Each year, “Best of the West” entries must include a key ingredient that has a connection to foods prepared and/or preserved in a historic way. Preserved canned or dried foods as well as baked goods will fill the tables in the other juried food competitions.

Every entry must be prepared from scratch; no mixes or pre-prepared items are permitted. In the competition’s rules and guidelines booklet (linked from the “Contest” page at<>), there are categories for many kinds of preserves, jams, sauces, pickles, relishes, as well as a section for heritage foods conservation that includes bleached (smoked) apples, canned blackberries, sauerkraut and “leather breeches” (dried green or wax beans).
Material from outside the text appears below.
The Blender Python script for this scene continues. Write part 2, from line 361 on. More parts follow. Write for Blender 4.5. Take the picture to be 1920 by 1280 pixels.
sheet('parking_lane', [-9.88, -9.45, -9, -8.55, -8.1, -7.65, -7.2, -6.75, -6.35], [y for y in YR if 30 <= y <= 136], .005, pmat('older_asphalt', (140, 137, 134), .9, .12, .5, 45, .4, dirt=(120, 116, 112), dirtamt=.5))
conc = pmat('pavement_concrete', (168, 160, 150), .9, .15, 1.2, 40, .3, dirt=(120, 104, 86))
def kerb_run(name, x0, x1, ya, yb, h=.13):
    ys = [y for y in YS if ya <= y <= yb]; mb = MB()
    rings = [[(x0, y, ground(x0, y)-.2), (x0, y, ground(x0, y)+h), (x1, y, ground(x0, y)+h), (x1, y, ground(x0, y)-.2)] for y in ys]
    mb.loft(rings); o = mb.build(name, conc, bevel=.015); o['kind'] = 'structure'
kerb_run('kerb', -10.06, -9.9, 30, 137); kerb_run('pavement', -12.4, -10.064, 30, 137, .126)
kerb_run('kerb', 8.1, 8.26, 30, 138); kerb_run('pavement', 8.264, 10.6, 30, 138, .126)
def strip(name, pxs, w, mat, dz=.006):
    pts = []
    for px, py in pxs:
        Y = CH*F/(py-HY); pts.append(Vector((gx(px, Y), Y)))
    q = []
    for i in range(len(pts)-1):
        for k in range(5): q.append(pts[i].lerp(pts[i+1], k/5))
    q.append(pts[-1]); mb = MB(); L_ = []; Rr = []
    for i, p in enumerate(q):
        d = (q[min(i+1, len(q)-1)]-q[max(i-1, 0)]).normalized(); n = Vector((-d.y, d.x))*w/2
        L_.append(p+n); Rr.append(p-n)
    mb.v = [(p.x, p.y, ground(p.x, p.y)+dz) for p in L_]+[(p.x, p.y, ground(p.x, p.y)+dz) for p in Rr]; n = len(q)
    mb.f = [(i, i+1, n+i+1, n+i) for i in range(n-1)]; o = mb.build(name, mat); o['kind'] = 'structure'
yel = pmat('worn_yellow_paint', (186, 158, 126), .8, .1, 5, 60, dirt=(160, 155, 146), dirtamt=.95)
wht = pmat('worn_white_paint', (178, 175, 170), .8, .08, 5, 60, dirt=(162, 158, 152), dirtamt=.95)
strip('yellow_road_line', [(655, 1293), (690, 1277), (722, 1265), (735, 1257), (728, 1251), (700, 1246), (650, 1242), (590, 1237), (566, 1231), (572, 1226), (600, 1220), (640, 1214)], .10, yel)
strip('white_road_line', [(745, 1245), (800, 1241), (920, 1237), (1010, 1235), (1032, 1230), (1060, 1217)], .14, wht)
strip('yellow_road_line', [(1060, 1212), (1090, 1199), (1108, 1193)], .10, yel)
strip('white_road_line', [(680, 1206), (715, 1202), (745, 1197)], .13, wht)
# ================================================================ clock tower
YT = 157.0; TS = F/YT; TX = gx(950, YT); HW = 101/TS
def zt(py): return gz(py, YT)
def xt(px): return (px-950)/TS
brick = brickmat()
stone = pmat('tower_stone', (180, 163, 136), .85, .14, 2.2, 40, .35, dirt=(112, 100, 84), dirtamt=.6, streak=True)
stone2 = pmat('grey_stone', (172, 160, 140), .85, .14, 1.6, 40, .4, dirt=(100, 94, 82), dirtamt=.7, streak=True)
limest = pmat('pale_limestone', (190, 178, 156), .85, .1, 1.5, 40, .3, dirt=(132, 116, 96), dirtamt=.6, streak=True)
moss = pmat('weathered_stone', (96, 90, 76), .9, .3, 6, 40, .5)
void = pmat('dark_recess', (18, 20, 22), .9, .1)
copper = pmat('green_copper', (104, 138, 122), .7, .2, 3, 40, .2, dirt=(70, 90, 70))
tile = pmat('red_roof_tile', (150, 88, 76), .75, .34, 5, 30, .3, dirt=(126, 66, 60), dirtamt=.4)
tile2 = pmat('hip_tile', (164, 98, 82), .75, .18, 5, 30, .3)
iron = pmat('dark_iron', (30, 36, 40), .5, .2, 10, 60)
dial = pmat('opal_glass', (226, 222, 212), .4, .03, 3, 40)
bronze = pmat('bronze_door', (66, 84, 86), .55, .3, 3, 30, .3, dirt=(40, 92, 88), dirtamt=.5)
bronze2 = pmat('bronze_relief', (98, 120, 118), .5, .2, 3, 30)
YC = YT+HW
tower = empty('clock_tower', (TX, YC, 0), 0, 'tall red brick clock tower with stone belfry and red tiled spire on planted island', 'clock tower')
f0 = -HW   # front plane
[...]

The 39th Mountain Heritage Day will be held from 10 a.m. – 5 p.m., Saturday, Sept. 28, preceded by a 5-K foot race at 8 a.m. Admission and parking are free on the campus. Western Carolina University’s free celebration of Appalachian culture also will feature a full schedule of mountain music, fun activities, about 100 booths of the region’s finest arts and crafts, and 25 vendors offering ethnic, heritage and festival food.

Balsam and Blue Ridge stages and the Circle Tent will offer continuous mountain music, storytelling and clogging. This year, a new platform will join the three performers’ stages, created for audience members to share their dance skills while the bands play on. Other areas will be active with demonstrations of Cherokee stickball and other Cherokee games, shape-note singing and an antique auto show. The Children’s Tent will provide entertaining activities for younger visitors throughout the day, and kids also will enjoy free wagon rides and hayrides.

Mountain Heritage Day also offers a variety of demonstrations and contests centered on authentic mountain folk arts and skills: competitions for best beards and mustaches, period costumes and chainsaw woodcutting. The Mountain Heritage Center’s exhibits of Appalachian culture and history will be open all day.

With almost as many activities as there are varieties of apples – and recipes for enjoying them – the festival will bring history to life and fun to thousands, rain or shine. Though pets are not allowed on festival grounds, service animals are welcome. Festival attendees are encouraged to bring lawn chairs and/or blankets for comfortable seating. Shuttles will operate throughout the day, with stops at designated parking and attraction locations.